Looking on the Bright Side of Paying for College

Things to Be Thankful For in College Financial Aid


There are so many things that seem negative about the college application and financial aid process these days. You may hear that college tuitions are too high or that student loan debts are too onerous. But, with the holidays just around the corner, it is time to look on the bright side of college financial aid. Here are a few things to be thankful for as you work your way through getting your child into college:

  • The Wide Variety of Colleges: Thinking about all the college choices available to students today can sometimes feel overwhelming, but it can also be a very good thing. Our wide variety of two year, four year, public, private, large, small and interest-based colleges assures that there is something for every student. The key to finding the perfect fit is research and persistence.
  • The Amount of Financial Aid: There are many types of financial aid available from the federal and state governments, as well as each individual college. This aid comes in the form of grants, scholarships, work-study programs, and student loans that make it possible for more students than ever to consider the possibility of attending college.
  • A Wide Support Network: Parents and students are not alone in trying to find the best college at the most affordable choice. High school guidance counselors, college admissions and financial aid officers, professional college financial aid advisors, and online resources all offer detailed insights into successfully working through all the steps.
  • Many Generous Scholarship Endowments: It is possible to find a college scholarship for just about any interest if you search long enough. The larger grants or endowments are often made through the college itself, but any number of generous corporations and private entities do have scholarships that can cover a good portion of the cost of college. Even the smaller scholarships available from local civic, business, and religious organizations can help to cover the cost of books or travel expenses.
  • Pell Grants: There are many support mechanisms which are designed to give students from all economic backgrounds the possibility of attending college. The Pell Grant is one of these. This is money provided by the federal government to help defray college expenses. Since it is a grant and not a loan, it does not have to be repaid. Currently available in grants of up to $5775, the amount each student receives depends on factors such as financial need, cost of attendance, and status as a part-time or full-time student.
  • Student Loan Repayment Options: The federal government has heard the stories about how difficult it is for many students to repay their student loans and is working to make the process easier.
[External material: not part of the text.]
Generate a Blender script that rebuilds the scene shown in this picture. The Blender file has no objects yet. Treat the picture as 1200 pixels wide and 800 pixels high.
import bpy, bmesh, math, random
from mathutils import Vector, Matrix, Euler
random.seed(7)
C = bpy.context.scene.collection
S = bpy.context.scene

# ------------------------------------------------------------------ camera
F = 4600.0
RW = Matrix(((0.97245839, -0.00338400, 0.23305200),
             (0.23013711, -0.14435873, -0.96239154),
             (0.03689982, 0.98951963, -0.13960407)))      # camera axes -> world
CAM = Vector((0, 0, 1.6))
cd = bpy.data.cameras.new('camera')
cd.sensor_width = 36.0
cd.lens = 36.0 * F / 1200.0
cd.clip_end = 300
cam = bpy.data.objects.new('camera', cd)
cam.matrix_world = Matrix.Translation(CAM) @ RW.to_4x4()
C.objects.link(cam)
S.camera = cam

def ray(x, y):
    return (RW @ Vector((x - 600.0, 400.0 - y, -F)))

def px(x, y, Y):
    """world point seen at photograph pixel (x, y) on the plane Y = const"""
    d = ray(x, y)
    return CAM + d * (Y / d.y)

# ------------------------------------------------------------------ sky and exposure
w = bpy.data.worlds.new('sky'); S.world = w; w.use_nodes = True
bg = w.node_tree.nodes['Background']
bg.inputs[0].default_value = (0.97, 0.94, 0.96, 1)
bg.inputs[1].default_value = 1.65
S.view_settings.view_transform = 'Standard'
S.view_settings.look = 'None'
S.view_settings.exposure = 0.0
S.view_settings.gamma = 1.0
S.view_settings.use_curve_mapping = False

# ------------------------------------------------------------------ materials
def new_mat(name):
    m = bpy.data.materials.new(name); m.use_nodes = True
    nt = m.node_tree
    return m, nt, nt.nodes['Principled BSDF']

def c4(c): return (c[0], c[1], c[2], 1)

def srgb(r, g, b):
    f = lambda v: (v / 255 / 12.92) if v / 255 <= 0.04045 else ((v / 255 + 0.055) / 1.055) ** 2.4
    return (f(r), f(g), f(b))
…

There are different types of repayment plans, including income-based, deferment and forbearance options, as well as forgiveness in several specific circumstances. More private student loan lenders are also following suit and offering more repayment options to their borrowers. If you have student loan payments that you started to make in November, be sure to research all your options to find one that best meets your current financial situation.

Most importantly, the value of a college education is worth the effort and the cost.

College graduates continue to outpace their colleagues who only have a high school diploma in both earning power and quality of life. It may be hard to be grateful when you are looking only at the money side of attending college, but try to look on the positive side as well.